[Begin EXERCISE DATA]
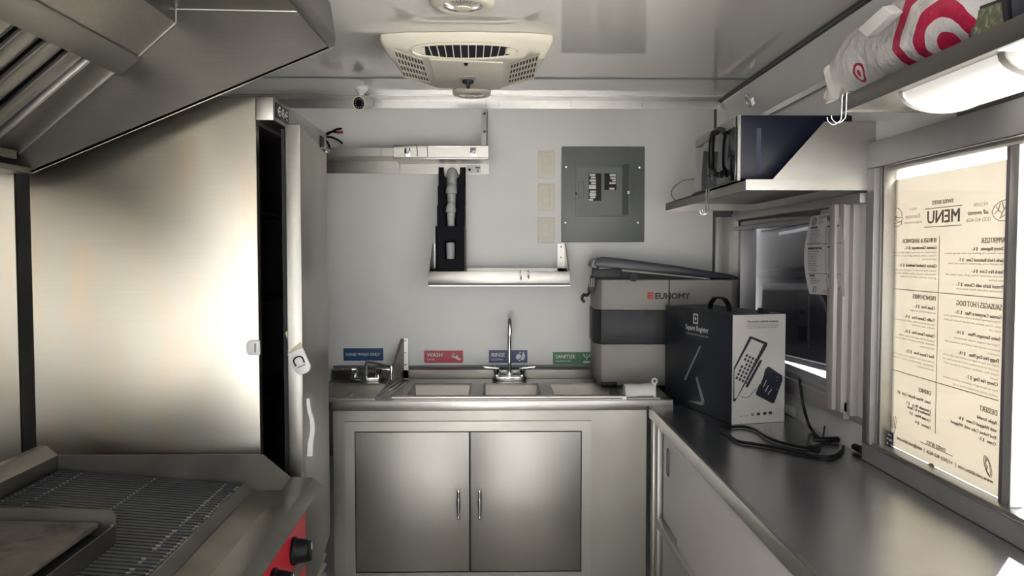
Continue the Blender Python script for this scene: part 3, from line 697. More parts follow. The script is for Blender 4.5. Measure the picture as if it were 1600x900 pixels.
[End EXERCISE DATA]
[Begin EXERCISE DATA]
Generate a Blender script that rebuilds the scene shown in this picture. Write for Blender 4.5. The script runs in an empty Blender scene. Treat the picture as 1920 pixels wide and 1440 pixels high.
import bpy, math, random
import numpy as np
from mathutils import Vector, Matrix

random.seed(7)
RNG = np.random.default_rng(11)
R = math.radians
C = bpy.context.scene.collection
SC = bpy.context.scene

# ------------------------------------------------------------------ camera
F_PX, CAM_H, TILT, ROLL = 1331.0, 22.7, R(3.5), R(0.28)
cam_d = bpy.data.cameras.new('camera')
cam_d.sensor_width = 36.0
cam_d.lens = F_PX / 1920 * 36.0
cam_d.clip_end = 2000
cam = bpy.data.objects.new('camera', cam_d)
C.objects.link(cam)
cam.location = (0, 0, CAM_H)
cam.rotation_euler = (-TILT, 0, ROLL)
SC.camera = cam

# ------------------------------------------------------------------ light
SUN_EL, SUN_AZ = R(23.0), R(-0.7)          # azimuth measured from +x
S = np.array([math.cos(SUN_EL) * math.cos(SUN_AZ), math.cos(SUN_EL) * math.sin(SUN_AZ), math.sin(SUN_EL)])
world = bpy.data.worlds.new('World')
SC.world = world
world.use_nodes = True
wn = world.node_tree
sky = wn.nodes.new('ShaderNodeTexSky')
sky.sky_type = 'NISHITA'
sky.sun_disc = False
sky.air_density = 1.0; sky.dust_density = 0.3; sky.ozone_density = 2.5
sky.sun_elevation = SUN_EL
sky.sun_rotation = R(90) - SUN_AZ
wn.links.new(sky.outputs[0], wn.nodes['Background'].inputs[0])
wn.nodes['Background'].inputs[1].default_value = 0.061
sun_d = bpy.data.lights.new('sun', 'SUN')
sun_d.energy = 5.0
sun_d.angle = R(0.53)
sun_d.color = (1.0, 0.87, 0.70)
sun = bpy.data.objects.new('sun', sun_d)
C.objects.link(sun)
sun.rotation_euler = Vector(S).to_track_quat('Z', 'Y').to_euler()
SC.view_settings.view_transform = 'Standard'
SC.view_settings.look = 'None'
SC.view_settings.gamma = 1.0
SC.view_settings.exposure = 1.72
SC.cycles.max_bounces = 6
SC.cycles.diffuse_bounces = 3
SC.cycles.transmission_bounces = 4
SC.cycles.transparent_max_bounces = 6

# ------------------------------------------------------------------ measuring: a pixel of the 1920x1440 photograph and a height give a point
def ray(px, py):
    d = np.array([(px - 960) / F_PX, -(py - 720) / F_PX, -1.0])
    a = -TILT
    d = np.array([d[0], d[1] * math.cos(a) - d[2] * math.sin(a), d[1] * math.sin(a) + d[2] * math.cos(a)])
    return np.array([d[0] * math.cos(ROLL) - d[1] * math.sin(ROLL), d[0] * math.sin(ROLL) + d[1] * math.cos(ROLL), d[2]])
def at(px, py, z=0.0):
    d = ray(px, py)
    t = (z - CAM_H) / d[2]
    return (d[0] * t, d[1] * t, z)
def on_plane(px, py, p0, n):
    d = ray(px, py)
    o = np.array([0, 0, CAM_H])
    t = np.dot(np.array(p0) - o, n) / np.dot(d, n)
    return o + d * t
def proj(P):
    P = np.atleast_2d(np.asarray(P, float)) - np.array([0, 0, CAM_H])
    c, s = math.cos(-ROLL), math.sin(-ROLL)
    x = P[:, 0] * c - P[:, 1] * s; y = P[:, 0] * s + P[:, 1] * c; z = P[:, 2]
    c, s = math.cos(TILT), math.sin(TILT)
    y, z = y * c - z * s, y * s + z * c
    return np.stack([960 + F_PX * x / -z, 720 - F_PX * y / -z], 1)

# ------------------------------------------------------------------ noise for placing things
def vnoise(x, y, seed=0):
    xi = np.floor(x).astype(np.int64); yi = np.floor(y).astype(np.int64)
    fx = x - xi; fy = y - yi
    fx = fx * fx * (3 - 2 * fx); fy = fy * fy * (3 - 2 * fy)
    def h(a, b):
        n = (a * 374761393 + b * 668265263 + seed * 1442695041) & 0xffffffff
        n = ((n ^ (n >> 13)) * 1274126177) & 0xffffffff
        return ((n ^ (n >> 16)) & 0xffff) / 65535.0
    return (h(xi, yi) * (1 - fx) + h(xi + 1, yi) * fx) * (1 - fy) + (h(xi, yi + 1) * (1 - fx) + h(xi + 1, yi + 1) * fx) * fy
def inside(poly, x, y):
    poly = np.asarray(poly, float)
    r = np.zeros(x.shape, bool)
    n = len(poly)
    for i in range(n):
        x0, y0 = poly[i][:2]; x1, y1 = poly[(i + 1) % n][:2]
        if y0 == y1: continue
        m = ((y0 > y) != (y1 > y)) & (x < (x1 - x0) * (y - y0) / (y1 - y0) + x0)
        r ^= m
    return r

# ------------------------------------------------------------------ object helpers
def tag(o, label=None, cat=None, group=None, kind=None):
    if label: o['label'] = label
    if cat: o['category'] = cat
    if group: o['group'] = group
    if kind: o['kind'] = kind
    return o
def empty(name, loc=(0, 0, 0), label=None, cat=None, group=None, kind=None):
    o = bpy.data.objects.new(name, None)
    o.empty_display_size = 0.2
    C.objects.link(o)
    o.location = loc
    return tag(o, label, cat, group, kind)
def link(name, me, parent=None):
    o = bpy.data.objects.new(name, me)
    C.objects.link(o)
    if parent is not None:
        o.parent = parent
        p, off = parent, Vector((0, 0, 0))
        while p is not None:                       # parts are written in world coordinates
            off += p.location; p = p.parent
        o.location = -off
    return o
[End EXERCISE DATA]
[Begin EXERCISE DATA]
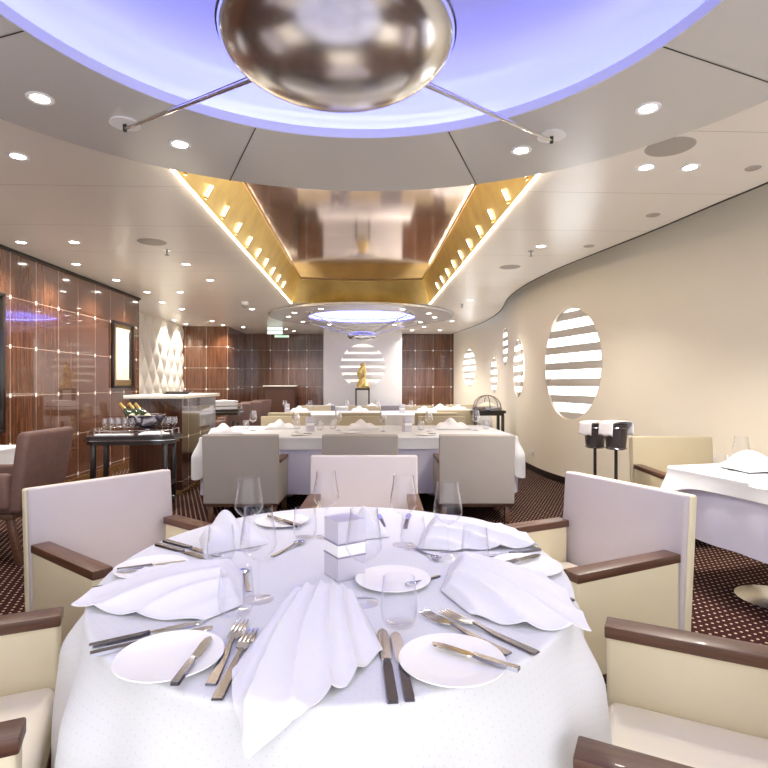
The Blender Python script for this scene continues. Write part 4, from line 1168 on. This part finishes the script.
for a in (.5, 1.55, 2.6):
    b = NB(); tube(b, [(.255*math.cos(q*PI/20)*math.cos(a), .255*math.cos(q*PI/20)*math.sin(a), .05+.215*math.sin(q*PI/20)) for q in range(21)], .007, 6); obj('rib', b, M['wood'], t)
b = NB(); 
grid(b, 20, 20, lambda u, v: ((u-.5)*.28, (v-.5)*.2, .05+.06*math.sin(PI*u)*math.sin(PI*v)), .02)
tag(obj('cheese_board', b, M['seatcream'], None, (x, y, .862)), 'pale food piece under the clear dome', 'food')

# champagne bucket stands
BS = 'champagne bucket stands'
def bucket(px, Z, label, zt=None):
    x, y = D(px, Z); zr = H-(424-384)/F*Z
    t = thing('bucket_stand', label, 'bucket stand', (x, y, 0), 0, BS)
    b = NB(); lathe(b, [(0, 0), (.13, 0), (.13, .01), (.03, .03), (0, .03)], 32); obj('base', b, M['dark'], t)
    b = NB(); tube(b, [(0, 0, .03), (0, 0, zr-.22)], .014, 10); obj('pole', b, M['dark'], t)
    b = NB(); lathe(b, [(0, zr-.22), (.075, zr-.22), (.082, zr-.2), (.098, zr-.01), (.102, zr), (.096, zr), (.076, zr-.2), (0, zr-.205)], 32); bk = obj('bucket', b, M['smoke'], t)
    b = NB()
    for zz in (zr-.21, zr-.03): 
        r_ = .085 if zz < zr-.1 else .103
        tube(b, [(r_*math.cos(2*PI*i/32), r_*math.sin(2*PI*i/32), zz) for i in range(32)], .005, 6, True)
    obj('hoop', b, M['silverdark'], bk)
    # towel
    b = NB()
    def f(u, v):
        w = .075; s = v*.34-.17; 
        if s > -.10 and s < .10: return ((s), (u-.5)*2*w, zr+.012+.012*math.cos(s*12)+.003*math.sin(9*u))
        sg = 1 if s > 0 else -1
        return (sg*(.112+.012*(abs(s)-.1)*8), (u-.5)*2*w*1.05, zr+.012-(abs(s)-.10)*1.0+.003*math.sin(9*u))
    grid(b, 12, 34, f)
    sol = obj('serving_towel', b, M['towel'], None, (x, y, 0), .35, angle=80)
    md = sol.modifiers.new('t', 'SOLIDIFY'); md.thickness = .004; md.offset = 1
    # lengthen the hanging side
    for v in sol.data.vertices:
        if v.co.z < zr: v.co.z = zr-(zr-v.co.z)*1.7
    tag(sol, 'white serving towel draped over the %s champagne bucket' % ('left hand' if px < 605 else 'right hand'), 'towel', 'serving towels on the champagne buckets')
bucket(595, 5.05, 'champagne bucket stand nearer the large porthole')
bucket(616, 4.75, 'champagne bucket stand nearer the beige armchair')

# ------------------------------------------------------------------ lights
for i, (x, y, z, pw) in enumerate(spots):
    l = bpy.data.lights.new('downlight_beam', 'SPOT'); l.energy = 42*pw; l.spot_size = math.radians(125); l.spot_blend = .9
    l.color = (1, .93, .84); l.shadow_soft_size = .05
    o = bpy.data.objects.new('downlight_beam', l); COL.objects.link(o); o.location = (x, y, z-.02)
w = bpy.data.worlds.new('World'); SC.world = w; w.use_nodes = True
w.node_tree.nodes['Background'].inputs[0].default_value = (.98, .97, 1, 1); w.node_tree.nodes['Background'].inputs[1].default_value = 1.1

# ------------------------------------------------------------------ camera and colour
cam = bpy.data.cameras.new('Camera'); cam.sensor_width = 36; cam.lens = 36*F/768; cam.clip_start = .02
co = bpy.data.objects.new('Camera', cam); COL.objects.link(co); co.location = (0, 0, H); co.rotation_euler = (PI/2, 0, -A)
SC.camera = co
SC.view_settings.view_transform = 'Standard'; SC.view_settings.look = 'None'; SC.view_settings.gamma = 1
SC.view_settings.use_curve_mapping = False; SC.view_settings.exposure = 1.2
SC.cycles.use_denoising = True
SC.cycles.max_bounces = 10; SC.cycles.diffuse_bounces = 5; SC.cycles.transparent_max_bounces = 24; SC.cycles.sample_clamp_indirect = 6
[End EXERCISE DATA]
[TO BE DONE] Look above for the line that contains "The Blender Python script for this scene continues.". Starting there, transcribe every line exactly until you have copied the line that contains "clear dome', 'food')".

[RESPONSE TO THIS EXERCISE]
The Blender Python script for this scene continues. Write part 4, from line 1168 on. This part finishes the script.
for a in (.5, 1.55, 2.6):
    b = NB(); tube(b, [(.255*math.cos(q*PI/20)*math.cos(a), .255*math.cos(q*PI/20)*math.sin(a), .05+.215*math.sin(q*PI/20)) for q in range(21)], .007, 6); obj('rib', b, M['wood'], t)
b = NB(); 
grid(b, 20, 20, lambda u, v: ((u-.5)*.28, (v-.5)*.2, .05+.06*math.sin(PI*u)*math.sin(PI*v)), .02)
tag(obj('cheese_board', b, M['seatcream'], None, (x, y, .862)), 'pale food piece under the clear dome', 'food')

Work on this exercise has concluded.